Overshoot / ringing on TTL serial signal - OK or not?
pmrobert
Posts: 673
Attached is a scope cap showing some overshoot/ringing at transitions. Is this the Gibbs Phenomenon my searches have led me to? Should I be concerned? Would a pullup or pulldown damp this out? The scope and C3 board have a shared, single point ground and the scope probe wire is only about 6" long. The purpose of this serial link is for comms between two C3 boards; the scope captures show no difference whether the two are connected or not.
TIA, Mike
Edit: added zoomed analog trace.
TIA, Mike
Edit: added zoomed analog trace.
Comments
The signals are slow and the ringing is minimal and could be from the probe, you didn't say whether it was x1 or x10 and whether they had been compensated (trim capacitor in probe). Even if this is exactly what's there none of this will cause any problems especially at the slow speed you are running at.

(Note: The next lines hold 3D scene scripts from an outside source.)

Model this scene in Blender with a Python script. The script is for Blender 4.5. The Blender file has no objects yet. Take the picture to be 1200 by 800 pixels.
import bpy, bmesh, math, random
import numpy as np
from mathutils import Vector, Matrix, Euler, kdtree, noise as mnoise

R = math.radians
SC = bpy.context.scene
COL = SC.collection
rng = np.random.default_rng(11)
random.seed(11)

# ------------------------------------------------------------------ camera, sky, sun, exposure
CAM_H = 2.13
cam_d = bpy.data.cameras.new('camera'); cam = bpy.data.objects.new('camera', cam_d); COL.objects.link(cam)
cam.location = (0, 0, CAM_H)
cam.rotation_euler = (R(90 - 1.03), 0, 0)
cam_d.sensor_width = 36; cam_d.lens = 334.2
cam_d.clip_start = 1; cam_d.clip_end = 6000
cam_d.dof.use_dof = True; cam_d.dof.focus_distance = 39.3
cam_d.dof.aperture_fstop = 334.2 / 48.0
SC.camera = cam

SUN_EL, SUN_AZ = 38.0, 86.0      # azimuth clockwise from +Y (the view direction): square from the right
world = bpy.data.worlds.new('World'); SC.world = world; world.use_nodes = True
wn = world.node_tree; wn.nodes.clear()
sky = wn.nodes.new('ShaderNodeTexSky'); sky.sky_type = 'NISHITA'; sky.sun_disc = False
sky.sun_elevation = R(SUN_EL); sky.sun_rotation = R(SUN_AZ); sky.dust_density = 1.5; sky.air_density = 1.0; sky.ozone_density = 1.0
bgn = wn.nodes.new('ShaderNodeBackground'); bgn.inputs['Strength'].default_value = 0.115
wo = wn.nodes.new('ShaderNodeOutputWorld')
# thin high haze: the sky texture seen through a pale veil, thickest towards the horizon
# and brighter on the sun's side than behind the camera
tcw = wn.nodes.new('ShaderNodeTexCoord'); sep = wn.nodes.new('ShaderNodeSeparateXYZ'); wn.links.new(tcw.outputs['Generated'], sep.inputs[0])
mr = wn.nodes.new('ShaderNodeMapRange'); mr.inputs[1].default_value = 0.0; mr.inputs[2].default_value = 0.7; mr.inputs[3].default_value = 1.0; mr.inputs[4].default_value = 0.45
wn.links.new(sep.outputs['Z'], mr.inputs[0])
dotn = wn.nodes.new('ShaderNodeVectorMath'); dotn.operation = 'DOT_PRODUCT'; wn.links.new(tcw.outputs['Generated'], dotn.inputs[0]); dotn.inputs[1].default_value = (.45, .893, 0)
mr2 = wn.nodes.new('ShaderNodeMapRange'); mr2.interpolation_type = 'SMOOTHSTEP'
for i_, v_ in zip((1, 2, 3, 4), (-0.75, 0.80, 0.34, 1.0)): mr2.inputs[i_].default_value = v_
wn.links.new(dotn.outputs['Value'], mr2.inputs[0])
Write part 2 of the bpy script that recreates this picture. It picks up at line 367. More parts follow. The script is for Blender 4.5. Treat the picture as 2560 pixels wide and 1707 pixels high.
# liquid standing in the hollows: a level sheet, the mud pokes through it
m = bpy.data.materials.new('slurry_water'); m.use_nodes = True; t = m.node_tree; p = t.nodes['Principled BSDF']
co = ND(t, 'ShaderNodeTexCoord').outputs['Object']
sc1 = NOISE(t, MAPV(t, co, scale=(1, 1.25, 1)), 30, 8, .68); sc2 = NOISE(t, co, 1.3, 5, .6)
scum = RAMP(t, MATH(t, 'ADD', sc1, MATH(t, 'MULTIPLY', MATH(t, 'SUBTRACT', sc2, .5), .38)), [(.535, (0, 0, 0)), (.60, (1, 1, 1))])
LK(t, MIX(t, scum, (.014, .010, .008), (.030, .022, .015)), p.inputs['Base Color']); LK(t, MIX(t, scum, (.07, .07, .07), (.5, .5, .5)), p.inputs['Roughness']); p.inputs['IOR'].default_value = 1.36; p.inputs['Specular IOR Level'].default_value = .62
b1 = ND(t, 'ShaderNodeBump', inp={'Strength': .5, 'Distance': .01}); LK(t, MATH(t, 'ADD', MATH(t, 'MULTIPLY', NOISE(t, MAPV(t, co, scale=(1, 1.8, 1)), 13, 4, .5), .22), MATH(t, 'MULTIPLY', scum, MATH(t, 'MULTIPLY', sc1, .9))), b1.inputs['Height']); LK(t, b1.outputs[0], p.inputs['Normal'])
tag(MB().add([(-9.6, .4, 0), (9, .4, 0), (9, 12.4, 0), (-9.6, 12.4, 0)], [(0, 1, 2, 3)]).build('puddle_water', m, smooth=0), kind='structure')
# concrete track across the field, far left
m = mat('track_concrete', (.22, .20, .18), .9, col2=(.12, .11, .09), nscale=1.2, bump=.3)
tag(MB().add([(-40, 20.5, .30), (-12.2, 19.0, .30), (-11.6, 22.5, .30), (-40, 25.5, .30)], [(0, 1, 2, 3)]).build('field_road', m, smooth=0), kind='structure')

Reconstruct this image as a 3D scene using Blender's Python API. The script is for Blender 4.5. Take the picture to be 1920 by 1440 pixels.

Anything full-duplex in one cog cannot time accurately at higher baud rates. Use one cog for receive and one for transmit and then you can easily go into the megabaud region. The framing errors are simply from the one cog dividing it's time between two tasks and the critical one is receiving.
But you do know what I mean about the probe though, don't you? (hook it onto the probe comp signal on the scope and trim the probe's cap for a clean square wave).
Marty
Well I do have a 3M baud object that I have been meaning to tidy up for the OBEX but there's also another one already in the obex mentioned here. Comparing the two I can see mine will run faster as it is designed to operate at 100% throughput at 2M baud by partly buffering before the single stop bit that may only exist before the next character. My object also rejects false start bits and detects breaks and also rejects floating receive lines. No need to go parallel.
I still suspect the probe in your shots there because I see a droop after the ringing which doesn't look right and I didn't quite catch that you had a 6" ground lead, whoa! But still these are slow speed signals and there is nothing to be worried about.
Isn't that normal 'ringing'? After the fist rise of the start bit you would normally wait 1.5 bit periods before sensing the first data bit and 1 bit period thereafter. That avoids the area at the tranition where that little bit of ringing occurs.
For coding purposes it might easier to wait one half bit period, sense 10 bits and then mask off the start and stop bits.
As Shultz used to say on the old Hogan's Heros series. "i know nothing. Nothing!"